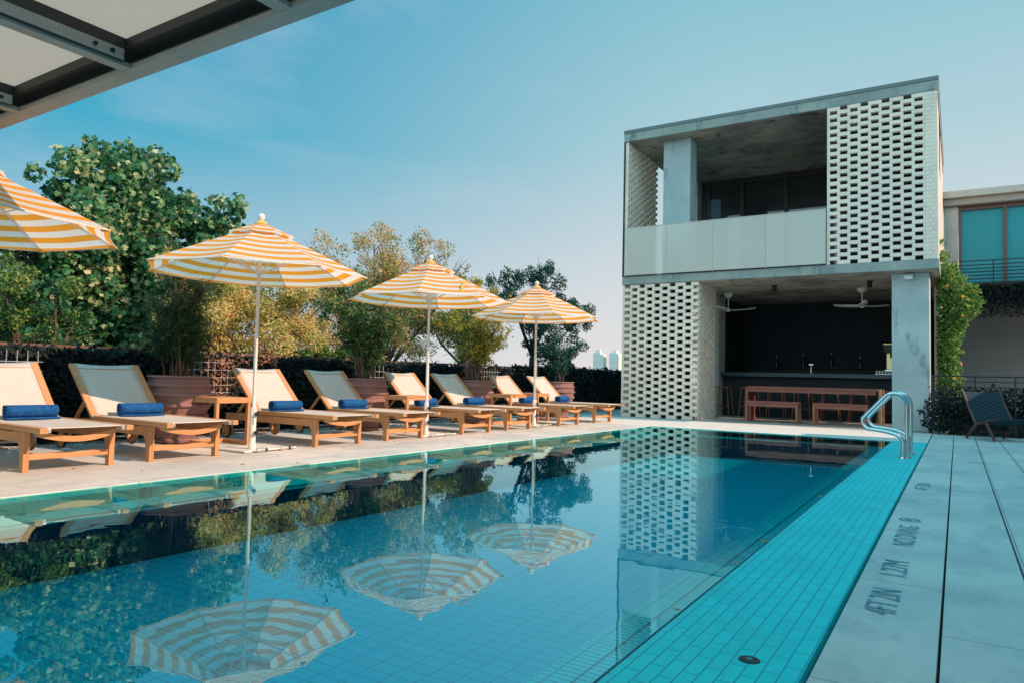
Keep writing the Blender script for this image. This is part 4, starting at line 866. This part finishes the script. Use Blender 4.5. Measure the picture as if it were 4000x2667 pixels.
tree('sycamore_tree', 'large leafy sycamore tree with broad green leaves behind the fence at left', 'tree', (-14.2, 7.7, -6), C3(syc, -14, .9), 62000, .125, M['syc'], M['bark'], 'palm', .2, .06, .20, 'trees beyond the fence', 5, .26, fill=1.35)
tree('shrub', 'small leaved green shrub low at the left edge, below the cut off umbrella', 'shrub', (-11, 4.8, -6), C3([(4.49, 1.93, .42), (4.94, 1.79, .42), (4.57, 1.45, .42), (5.19, 1.44, .4), (4.32, 2.3, .34), (3.9, 1.8, .5), (4.4, 1.1, .5), (5.4, 1.1, .4)], -11, .4), 11000, .055, M['lf_green'], M['bark'], 'oval', .3, .08, .06, None, 4)
tree('small_tree', 'yellow green small leaved tree behind the front umbrella pole', 'tree', (-12, 9.0, -6), C3([(7.71, 2.65, 0.53), (7.28, 2.6, 0.43), (8.56, 2.25, 0.77), (9.58, 2.32, 0.81), (8.21, 1.59, 0.68), (9.4, 1.6, 0.73), (10.28, 1.9, 0.64), (10.2, 2.55, 0.46), (8.9, 1.2, 0.66), (7.5, 1.9, 0.66), (9.0, 2.0, 0.77), (10.6, 1.5, 0.66), (9.9, 1.1, 0.55), (7.9, 2.2, 0.66), (11.0, 2.2, 0.55), (11.2, 2.8, 0.44)], -12, .5), 52000, .056, M['lf_yellow'], M['bark'], 'oval', .3, .15, .10, 'trees beyond the fence', 5)
tree('autumn_tree', 'tall autumn tree with sparse orange brown leaves between front and middle umbrellas', 'tree', (-13, 14.2, -6), C3([(12.29, 3.61, 0.74), (13.32, 4.15, 0.60), (14.33, 4.2, 0.79), (15.43, 4.15, 0.72), (12.77, 2.8, 0.90), (14.39, 2.86, 1.08), (16.25, 3.7, 0.72), (17.1, 4.2, 0.36), (11.88, 3.2, 0.60), (13.76, 1.9, 0.90), (15.53, 2.1, 0.86), (12.2, 2.1, 0.84), (11.4, 2.4, 0.72), (13.4, 3.0, 0.84), (14.9, 3.3, 0.84), (13.8, 3.5, 0.72), (15.2, 2.8, 0.84), (12.8, 1.4, 0.72), (16.3, 2.9, 0.72), (11.6, 1.5, 0.60)], -13, .5), 50000, .060, M['lf_autumn'], M['bark'], 'oval', .3, .15, .13, 'trees beyond the fence', 9)
tree('golden_tree', 'golden yellow leaved tree behind the middle umbrella', 'tree', (-14, 19.0, -6), C3([(17.55, 2.81, 0.90), (19.2, 3.3, 0.81), (20.7, 3.8, 0.67), (18.74, 2.05, 0.95), (19.65, 3.9, 0.56), (17.8, 3.6, 0.56), (20.5, 2.4, 0.78)], -14, .5), 26000, .07, M['lf_gold'], M['bark'], 'oval', .3, .02, .13, 'trees beyond the fence', 6)
tree('dark_tree', 'dark blue green tree with bare forking branches behind the far umbrella', 'tree', (-12, 19.9, -6), C3([(19.0, 3.8, 0.67), (20.66, 4.15, 0.76), (21.94, 3.4, 0.80), (18.77, 3.1, 0.57), (21.04, 2.5, 0.80), (22.96, 2.85, 0.76), (23.6, 2.0, 0.57), (19.61, 2.3, 0.48)], -12, .4), 16000, .08, M['lf_dark'], M['barkdark'], 'oval', .3, 0, .14, 'trees beyond the fence', 9)
tree('conifer_shrub', 'pale green bushy shrub just above the fence between front and middle umbrellas', 'shrub', (-11.5, 10.5, -6), C3([(9.3, 1.0, .4), (9.9, 1.1, .4), (10.5, 1.2, .45), (11.2, 1.15, .4), (11.9, 1.05, .4), (12.6, .95, .4), (13.3, .92, .4), (14.0, .9, .4), (14.7, .88, .35), (15.4, .85, .35)], -11.5, .2), 14000, .07, M['lf_green'], M['bark'], 'oval', .3, .25, .06, None, 2)
tree('low_bush', 'low dark bush poking above the fence near the brick screen', 'shrub', (-9.4, 18.6, -6), C3([(17.0, 1.05, .30), (17.6, 1.1, .25), (19.0, 1.02, .2), (20.6, 1.05, .22), (16.2, 1.0, .25)], -9.4, .1), 6000, .06, M['lf_dark'], M['barkdark'], 'oval', .3, .1, .05, None, 3)

# ------------------------------------------------------------------ distant towers
def tower(x, w, h, label, pent, sidew):
    r = thing('office_tower', label, 'tower', (x, 300, -6), 0, 'pale high rises on the horizon'); gm = plain('hazy_blue_glass', (.66, .69, .70), .6, 0, (.70, .71, .72), .3); cm_ = plain('hazy_cream_cladding', (.72, .66, .60), .8)
    MB().box(-w / 2, w / 2, 0, w, 0, h).build('glass_front', gm, r); MB().box(w / 2 + .01, w / 2 + sidew, 0, w, 0, h - .8).build('side_bay', cm_, r); MB().box(-w / 2 + pent, w / 2 - pent, 1, w - 1, h, h + 1.4).build('penthouse', gm, r)
    b = MB()
    for k in range(1, int(h / 3)): b.box(-w / 2 - .04, w / 2 + .04, -.1, .0, k * 3, k * 3 + .35)
    b.build('floor_bands', cm_, r)
tower(-142.6, 3.6, 19.2, 'pale blue high rise on the horizon left of the brick screen', .6, 1.6); tower(-134.0, 4.4, 19.0, 'pale blue high rise on the horizon partly hidden by the brick screen', 1.2, .4)

# ------------------------------------------------------------------ handrails
def rail(y, x, label):
    r = thing('pool_handrail', label, 'handrail', (x, y, -.004), 0, 'pair of chrome pool handrails')
    def arc(c, rad, a0, a1, n=9): return [(c[0] + rad * math.cos(R(a0 + (a1 - a0) * i / n)), 0, c[1] + rad * math.sin(R(a0 + (a1 - a0) * i / n))) for i in range(n + 1)]
    pts = [(.04, 0, 0), (.04, 0, .60)] + arc((-.095, .645), .135, 5, 137, 12) + arc((-.345, .425), .095, 150, 270, 10) + [(-.26, 0, .322), (-.15, 0, .305)] + arc((-.12, .16), .13, 70, 12, 7) + [(.0, 0, .12), (.0, 0, 0)]
    pts = [(p[0], (.0 if i < 2 else -.075 * min(1, (i - 1) / 26.)), p[2]) for i, p in enumerate(pts)]
    # smooth with Catmull-Rom
    P3 = [Vector(p) for p in pts]; out = []
    for i in range(len(P3) - 1):
        a, b, c, d = P3[max(i - 1, 0)], P3[i], P3[i + 1], P3[min(i + 2, len(P3) - 1)]
        for k in range(3):
            t = k / 3; out.append(.5 * ((2 * b) + (c - a) * t + (2 * a - 5 * b + 4 * c - d) * t * t + (-a + 3 * b - 3 * c + d) * t ** 3))
    out.append(P3[-1]); MB().tube(out, .0235, 14).build('tube', M['steel'], r, True)
    for px_, py_ in ((.04, 0), (.0, -.075)): MB().lathe([(.024, .02), (.046, .016), (.050, 0), (.0005, 0)], 24, (px_, py_, 0)).build('foot_flange', M['steel'], r, True)
rail(9.86, -.56, 'nearer chrome handrail curving over the pool edge'); rail(10.45, -.545, 'farther chrome handrail, just behind the nearer one')

# ------------------------------------------------------------------ woven lounge chair
r = thing('lounge_chair', 'dark woven rope lounge chair with wooden legs at the right edge of the photo', 'lounge chair', (.586, 14.40, 0), math.atan2(-.81, .59))
for s in (-1, 1):
    y = s * .335; q = MB()
    q.tube([(-.31, y, .015), (-.20, y, .13), (-.09, y, .235), (-.07, y, .30)], [.020, .024, .034, .022], 10); o = q.build('leg', M['darkwood'], r, True)
    q = MB(); q.tube([(.33, y, .015), (.25, y, .16), (.14, y, .31)], [.021, .024, .026], 10); q.build('leg', M['darkwood'], r, True)
    q = MB(); q.tube([(-.07, y, .24), (-.24, y, .52), (-.40, y, .815)], [.024, .02, .019], 10); q.build('back_post', M['darkwood'], r, True)
    q = MB(); q.tube([(-.09, y, .255), (.14, y, .315), (.36, y, .365)], [.022, .02, .018], 10); q.build('seat_rail', M['darkwood'], r, True)
def sheet(a, b, nm, sag):
    mb = MB(); n = 22; m_ = 10
    for i in range(n + 1):
        for j in range(m_ + 1):
            p = Vector(a).lerp(Vector(b), i / n); yy = -.32 + .64 * j / m_; w_ = (.006 if (i + j) % 2 else -.006); mb.v.append((p.x + w_, yy, p.z - sag * math.sin(math.pi * i / n) + w_))
    for i in range(n):
        for j in range(m_): o = i * (m_ + 1) + j; mb.f.append((o, o + 1, o + m_ + 2, o + m_ + 1))
    o = mb.build(nm, M['rope'], r, False); q = o.modifiers.new('t', 'SOLIDIFY'); q.thickness = .01
sheet((-.10, 0, .27), (-.385, 0, .80), 'woven_back', .01); sheet((-.08, 0, .262), (.35, 0, .37), 'woven_seat', .03)
MB().tube([(.0, -.335, .14), (.0, .335, .14)], .012, 8).build('stretcher', M['darkwood'], r, True)

# fallen leaves on the deck and at the water edge
lf = [('dry_leaf', x, y, z) for x, y, z in ((-.90, 3.35, .0), (-.895, 4.4, .0), (-.89, 6.6, .0), (-.893, 7.9, .0))]
r0 = None
spots = [(-.895, 2.62), (-.890, 3.45), (-.888, 4.02), (-.889, 5.9), (-5.30, 4.62), (-5.24, 7.25), (-5.55, 4.2), (-5.9, 4.9), (-6.1, 6.9), (-6.0, 5.9), (-5.8, 3.4), (-6.3, 3.1), (-5.6, 8.2), (-6.9, 6.3), (-7.1, 6.5), (-7.3, 6.2), (-6.8, 9.3), (-7.0, 9.1), (-7.2, 8.9), (-6.2, 9.3), (-5.9, 11.2)]
for i, (x, y) in enumerate(spots):
    if r0 is None:
        b = MB(); b.v = [(-.018, 0, .003), (-.006, -.012, .008), (.014, -.010, .003), (.022, 0, .010), (.012, .011, .004), (-.008, .010, .009)]; b.f = [(0, 1, 2, 3), (0, 3, 4, 5)]
        r0 = b.build('fallen_leaf', plain('fallen_leaf_brown', (.50, .30, .10), .8, 0, (.34, .17, .07), 60)); o = r0
    else: o = r0.copy(); COL.objects.link(o)
    tag(o, 'small dry brown leaf lying by the pool', 'leaf', 'fallen leaves around the pool'); o.location = (x, y, .001); o.rotation_euler = (0, 0, random.uniform(0, 6.2)); s = random.uniform(.7, 1.3); o.scale = (s, s, s)
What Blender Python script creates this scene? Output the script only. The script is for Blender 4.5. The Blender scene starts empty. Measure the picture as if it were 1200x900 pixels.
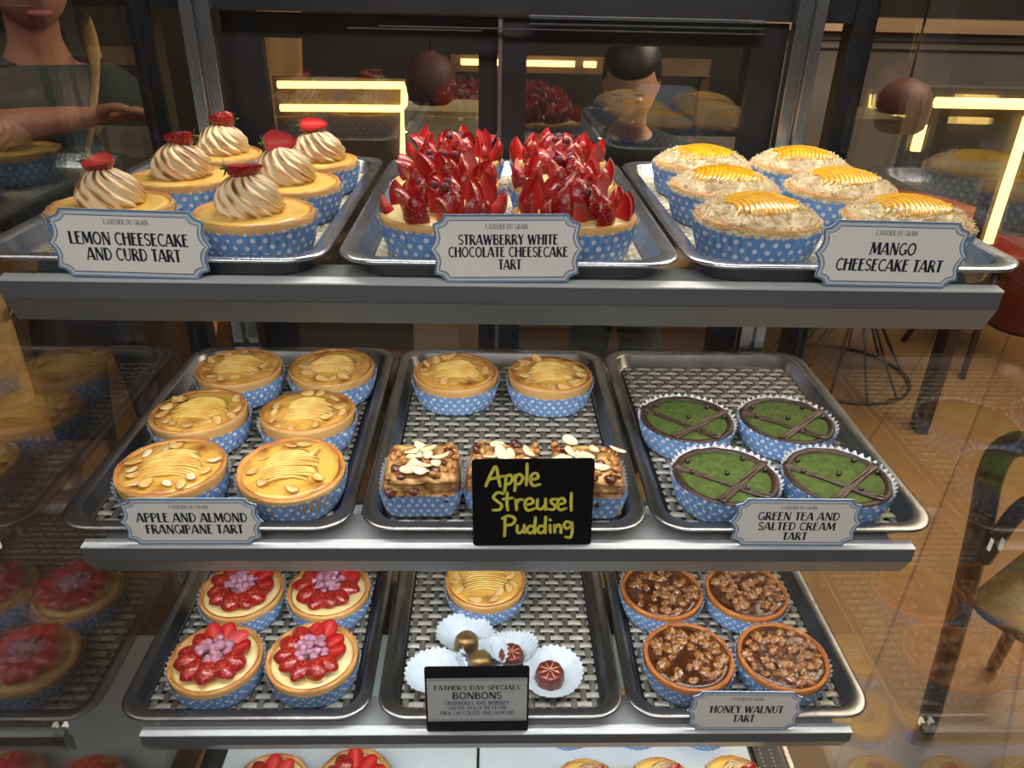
import bpy, math, random
from mathutils import Vector, Matrix, noise
from math import sin, cos, pi, sqrt, atan2, radians as R

S = bpy.context.scene
COL = S.collection
FZ = 1.30                      # height of the top shelf above the café floor

# ------------------------------------------------------------------ camera
cam_d = bpy.data.cameras.new('camera'); cam = bpy.data.objects.new('camera', cam_d); COL.objects.link(cam)
cam_d.sensor_width = 36.0; cam_d.lens = 888.0 / 1200 * 36; cam_d.clip_start = 0.02
RX = Vector((1.0, -0.022, 0.021)); FW = Vector((0.0293, 0.8842, -0.4661)).normalized()
RX = (RX - FW * RX.dot(FW)).normalized(); UP = RX.cross(FW)
m3 = Matrix((RX, UP, -FW)).transposed()
cam.matrix_world = Matrix.Translation((-0.0165, -0.5972, 0.2253 + FZ)) @ m3.to_4x4()
S.camera = cam

# ------------------------------------------------------------------ exposure, world
S.view_settings.view_transform = 'Standard'; S.view_settings.look = 'None'
S.view_settings.exposure = 0.0; S.view_settings.gamma = 1.0; S.view_settings.use_curve_mapping = False
S.cycles.max_bounces = 10; S.cycles.transparent_max_bounces = 24; S.cycles.caustics_reflective = False; S.cycles.caustics_refractive = False
S.cycles.sample_clamp_indirect = 3.0
W = bpy.data.worlds.new('world'); S.world = W; W.use_nodes = True
W.node_tree.nodes['Background'].inputs[0].default_value = (0.50, 0.48, 0.46, 1); W.node_tree.nodes['Background'].inputs[1].default_value = 0.10

# ------------------------------------------------------------------ lights
def area(name, loc, rot, sx, sy, power, col):
    d = bpy.data.lights.new(name, 'AREA'); d.shape = 'RECTANGLE'; d.size = sx; d.size_y = sy; d.energy = power; d.color = col
    o = bpy.data.objects.new(name, d); COL.objects.link(o); o.location = loc; o.rotation_euler = rot
    return o
SHZ = [0.0, -0.2795, -0.559]
area('canopy_light', (0.05, 0.30, FZ + 0.412), (R(10), 0, 0), 0.80, 0.05, 4.8, (1.0, 0.95, 0.87))
area('shelf_light', (0, 0.030, FZ + SHZ[0] - 0.036), (R(22), 0, 0), 0.80, 0.016, 1.75, (1.0, 0.98, 0.95))
area('shelf_light', (0, 0.030, FZ + SHZ[1] - 0.036), (R(22), 0, 0), 0.80, 0.016, 1.55, (0.95, 0.98, 1.0))
area('shelf_light', (0, 0.030, FZ + SHZ[2] - 0.036), (R(22), 0, 0), 0.80, 0.016, 1.5, (0.93, 0.98, 1.0))
area('shop_ceiling_light', (-0.3, -1.9, 3.0), (R(42), 0, 0), 2.6, 1.4, 46, (1.0, 0.97, 0.93))
area('cafe_ceiling_light', (2.2, 1.2, 2.9), (0, R(8), 0), 1.6, 2.2, 150, (1.0, 0.84, 0.62))
area('kitchen_ceiling_light', (0.1, 2.6, 2.9), (0, 0, 0), 1.6, 1.0, 5.5, (1.0, 0.85, 0.66))
area('counter_side_light', (-1.5, 0.2, 2.7), (0, R(-10), 0), 0.8, 0.8, 7, (1.0, 0.85, 0.72))

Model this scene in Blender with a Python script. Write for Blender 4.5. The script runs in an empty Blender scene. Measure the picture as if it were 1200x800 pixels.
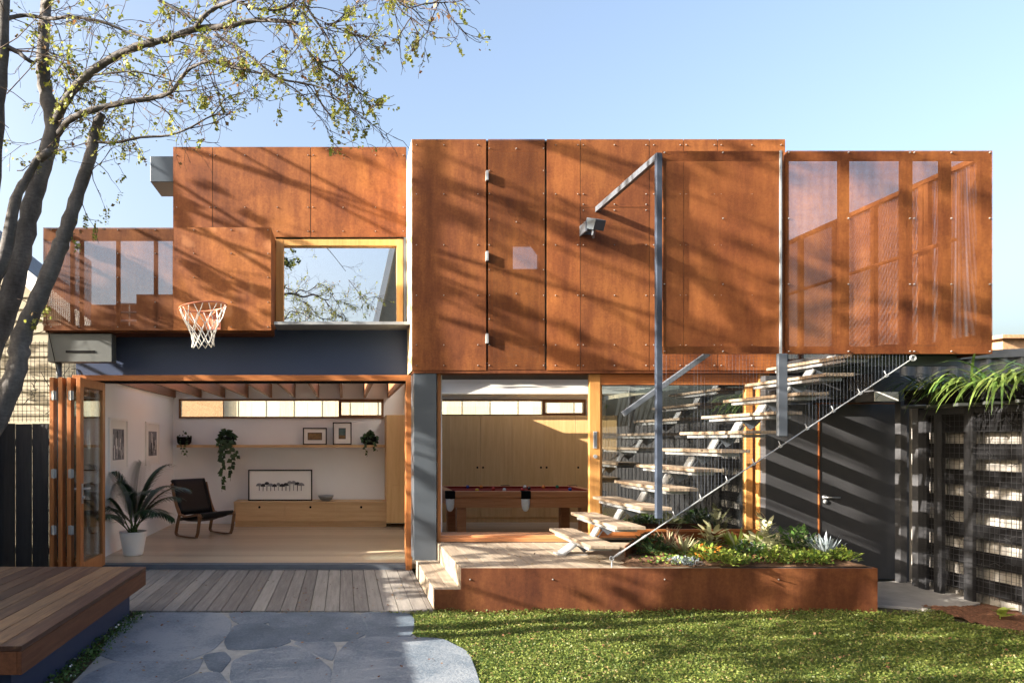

********************

What to produce:
Where a line above includes "scene", copy that line.

Answer to this problem:
What Blender Python script creates this scene? Output the script only. The script is for Blender 4.5. The Blender scene starts empty. Measure the picture as if it were 1200x900 pixels.
S = bpy.context.scene
Model this scene in Blender with a Python script. Write for Blender 4.5. The script runs in an empty Blender scene. Measure the picture as if it were 1200x800 pixels.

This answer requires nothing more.